[Records from a data source]

== == ==

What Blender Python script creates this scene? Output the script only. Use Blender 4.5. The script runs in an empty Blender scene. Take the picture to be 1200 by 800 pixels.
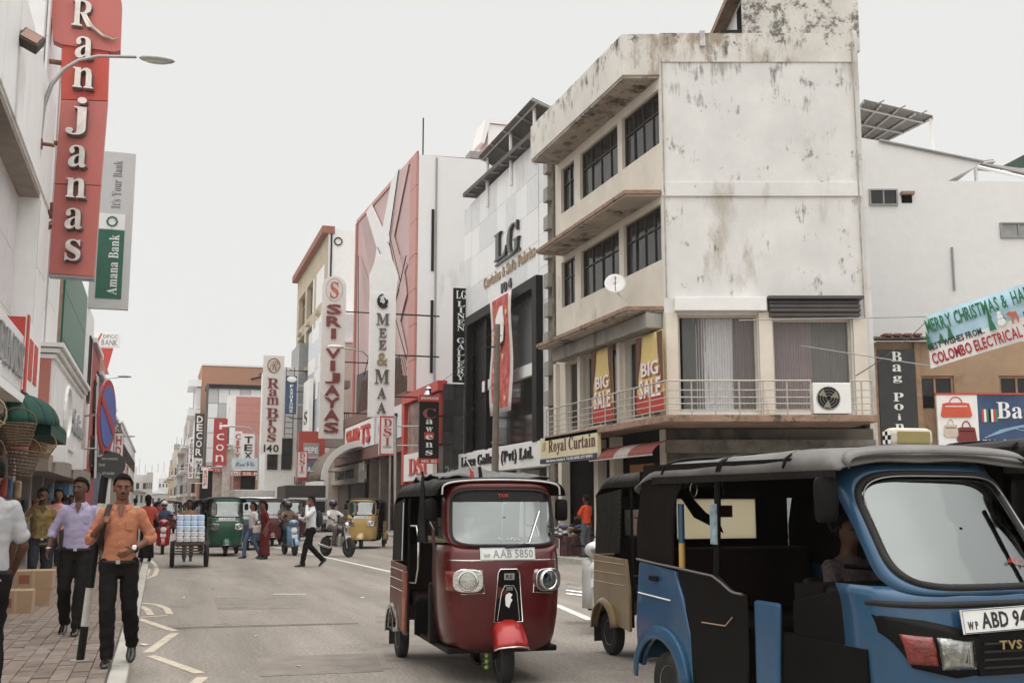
import bpy, bmesh, math, random
from mathutils import Vector as V, Matrix, noise
random.seed(7)
R = math.radians
S = bpy.context.scene
COL = S.collection
# ---------------------------------------------------------------- camera
F, VPX, VPY, H = 1300., 187., 592., 1.55
TH = math.atan((VPY-400)/F); PSI = math.atan((600-VPX)*math.cos(TH)/F)
cr = V((math.cos(PSI), -math.sin(PSI), 0)); cg = V((math.sin(PSI), math.cos(PSI), 0))
cf = V((cg.x*math.cos(TH), cg.y*math.cos(TH), math.sin(TH))); cu = cr.cross(cf); CP = V((0, 0, H))
cam = bpy.data.objects.new('camera', bpy.data.cameras.new('camera')); COL.objects.link(cam)
cam.data.sensor_width = 36; cam.data.lens = 36*F/1200; cam.data.clip_end = 3000; cam.data.clip_start = .05
cam.matrix_world = Matrix.Translation(CP) @ Matrix((cr, cu, -cf)).transposed().to_4x4()
S.camera = cam
# ---------------------------------------------------------------- sky and sun (bright overcast)
W = bpy.data.worlds.new('World'); S.world = W; W.use_nodes = True
nt = W.node_tree; nt.nodes.clear()
def nd(nt, t, **k):
    n = nt.nodes.new(t)
    for a, b in k.items():
        if a.startswith('i_'): n.inputs[a[2:].replace('_', ' ')].default_value = b
        else: setattr(n, a, b)
    return n
SUN_EL, SUN_AZ = 58, 215      # degrees; azimuth clockwise from +Y
sky = nd(nt, 'ShaderNodeTexSky', sky_type='NISHITA', sun_disc=False, sun_elevation=R(SUN_EL), sun_rotation=R(SUN_AZ))
tc = nd(nt, 'ShaderNodeTexCoord'); sx = nd(nt, 'ShaderNodeSeparateXYZ'); nt.links.new(tc.outputs['Generated'], sx.inputs[0])
rp = nd(nt, 'ShaderNodeMapRange'); rp.inputs[1].default_value = .45; rp.inputs[2].default_value = 1
rp.inputs[3].default_value = SKY_LOW = 8.45; rp.inputs[4].default_value = 30
nt.links.new(sx.outputs[2], rp.inputs[0])
cl = nd(nt, 'ShaderNodeVectorMath', operation='SCALE'); cl.inputs[0].default_value = (1.0, .996, .975); nt.links.new(rp.outputs[0], cl.inputs['Scale'])
mx = nd(nt, 'ShaderNodeMixRGB'); mx.inputs[0].default_value = .97
nt.links.new(sky.outputs[0], mx.inputs[1]); nt.links.new(cl.outputs[0], mx.inputs[2])
bg = nd(nt, 'ShaderNodeBackground'); bg.inputs[1].default_value = .1; nt.links.new(mx.outputs[0], bg.inputs[0])
wo = nd(nt, 'ShaderNodeOutputWorld'); nt.links.new(bg.outputs[0], wo.inputs[0])
sl = bpy.data.lights.new('sun', 'SUN'); sl.energy = .8; sl.angle = R(120); sl.color = (1, .95, .88)
so = bpy.data.objects.new('sun', sl); COL.objects.link(so)
sd = V((math.sin(R(SUN_AZ))*math.cos(R(SUN_EL)), math.cos(R(SUN_AZ))*math.cos(R(SUN_EL)), math.sin(R(SUN_EL))))
so.rotation_euler = sd.to_track_quat('Z', 'Y').to_euler(); so.location = (0, 0, 60)
S.view_settings.view_transform = 'Standard'; S.view_settings.look = 'None'; S.view_settings.exposure = 0; S.view_settings.gamma = 1
S.cycles.max_bounces = 6; S.cycles.transparent_max_bounces = 8; S.cycles.volume_bounces = 1
# ---------------------------------------------------------------- helpers: pixels of the survey (1200x800) to points
def ray(x, y): return cf*F + cr*(x-600) + cu*(400-y)
def G(x, y, z=0.):
    d = ray(x, y); return CP + d*((z-H)/d.z)
def PX(x, y, X):
    d = ray(x, y); return CP + d*(X/d.x)
def PY(x, y, Y):
    d = ray(x, y); return CP + d*(Y/d.y)
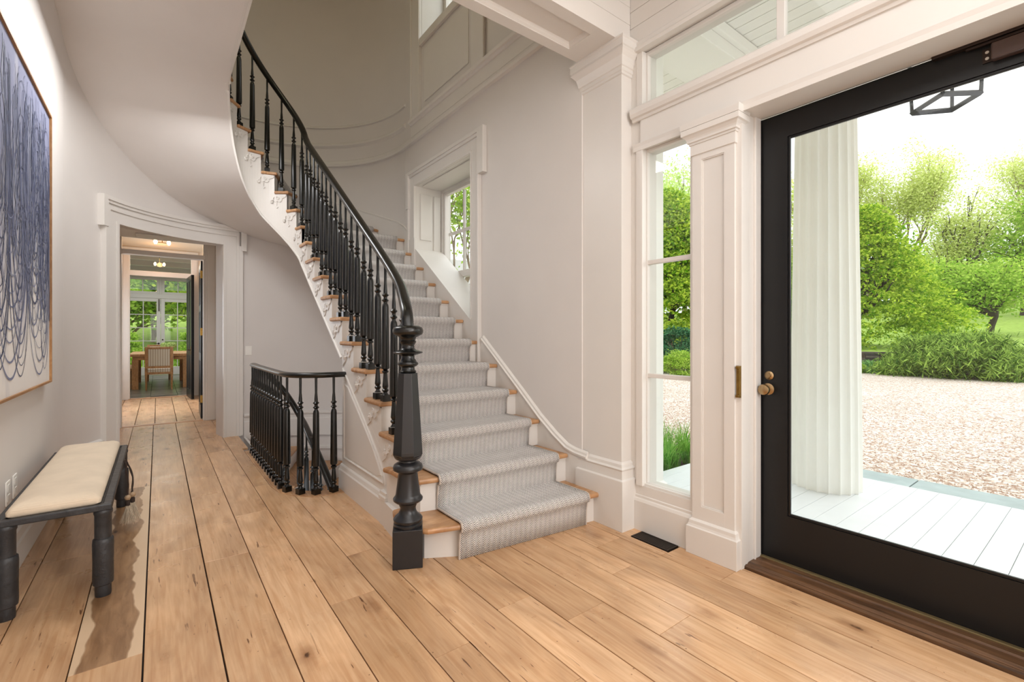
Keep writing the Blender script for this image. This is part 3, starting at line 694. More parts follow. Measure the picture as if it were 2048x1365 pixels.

== == ==

Directive: Return all lines containing the word "Blender".

Written answer:
What Blender Python script creates this scene? Output the script only. Use Blender 4.5. The script runs in an empty Blender scene. Take the picture to be 1200 by 800 pixels.
Keep writing the Blender script for this image. This is part 3, starting at line 694. More parts follow. Measure the picture as if it were 2048x1365 pixels.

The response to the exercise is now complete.